YOUNG WOMAN AND THE SEA Review: Daisy Ridley Vs. the Patriarchy

At every step in Joachim Rønning’s (Pirates of the Caribbean: Dead Men Tell No Tales, Maleficent: Mistress of Evil, Kon-Tiki) gripping old-school adaptation of Glenn Stout’s non-fiction book, Young Woman and the Sea, Daisy Ridley’s based-on-real-life Gertrude “Trudy” Ederle faces a whole host of obstacles, only one greater and more significant than the treacherous 21-mile-long English Channel Ederle hoped to cross almost a century ago: the invisible patriarchal structure that surrounds Trudy, threatening to suffocate her aquatic dreams.

When we first meet Trudy, she’s face-to-face with the crashing waves of the English Channel, her body covered in heat-preserving grease, her eyes lingering on the far horizon. Moments later, Rønning deftly hits the rewind button, taking us back to Trudy’s preteen days.

The second daughter of working-class German immigrants, Trudy (Olive Abercrombie) lives with her siblings and parents, Henry (Kim Bodnia) and Gertrud (Jeanette Hain). Her more traditionally-minded father, a butcher by trade, can’t see Trudy beyond her gender and her assigned future as a working-class wife and mother.

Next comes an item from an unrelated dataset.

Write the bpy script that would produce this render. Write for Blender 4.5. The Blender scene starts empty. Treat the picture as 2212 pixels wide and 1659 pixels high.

Her less conventional mother and homemaker, however, sees Trudy’s drive, ambition, and enthusiasm as something to be encouraged and nurtured.

Throughout Young Woman and the Sea’s two-hour-plus running time, those two opposing worldviews come into constant conflict as Trudy’s interest in the ocean and swimming turns into a lifelong obsession steadily breaks down every barrier, first to swimming (girls aren’t allowed), later to competitive swimming (including the 1924 Paris Olympics), and finally the momentous, life-defining decision to become the first woman to swim across the English Channel. Sometimes the obstacles are simply material (i.e., resources), but more often than not, those obstacles appear in the form of the sexist, misogynistic men who stand in Trudy’s way, both figuratively and literally.

After overcoming her father’s repeated recalcitrance and her own self-doubts, Trudy faces resistance from James Sullivan (Glenn Fleshler), the head of the American Olympic Committee, Jabez Wolffe (an all but unrecognizable Christopher Eccleston), a frustrated, faithless swimming coach assigned to train Trudy, and at least initially, the all-male swimming club who congregate at a beachside hotel on the French shore. Like Trudy, each member of the club hopes to swim across the English Channel. It’s at that French hotel that Trudy — and through Trudy, the audience — directly learns about the life-or-death stakes involved in crossing the English Channel, not just in failure, but in disappearing under the waves and losing her life like so many others.

A relatively standard, straightforward biopic by any definition, Young Woman and the Sea contains few surprises narrative-wise, following the tropes, rules, and conventions of the genre. As Rønning repeatedly proves, however, formula can be elevated through a combination of craftsmanship (his), a poignant, moving screenplay (Jeff Nathanson’s), and uniformly strong, tonally perfect performances starting — and ending — with Ridley as the adult, often socially awkward Trudy, at home more in the water than on land, driven in part by her desire to escape gender norms as much as the spirit of exploration typical of early 20th-century adventurers who reached the North or South Poles or crossed the Atlantic in a single-seat, single-engine airplane.

Young Woman and the Sea opens today, only in movie theaters, via Disney.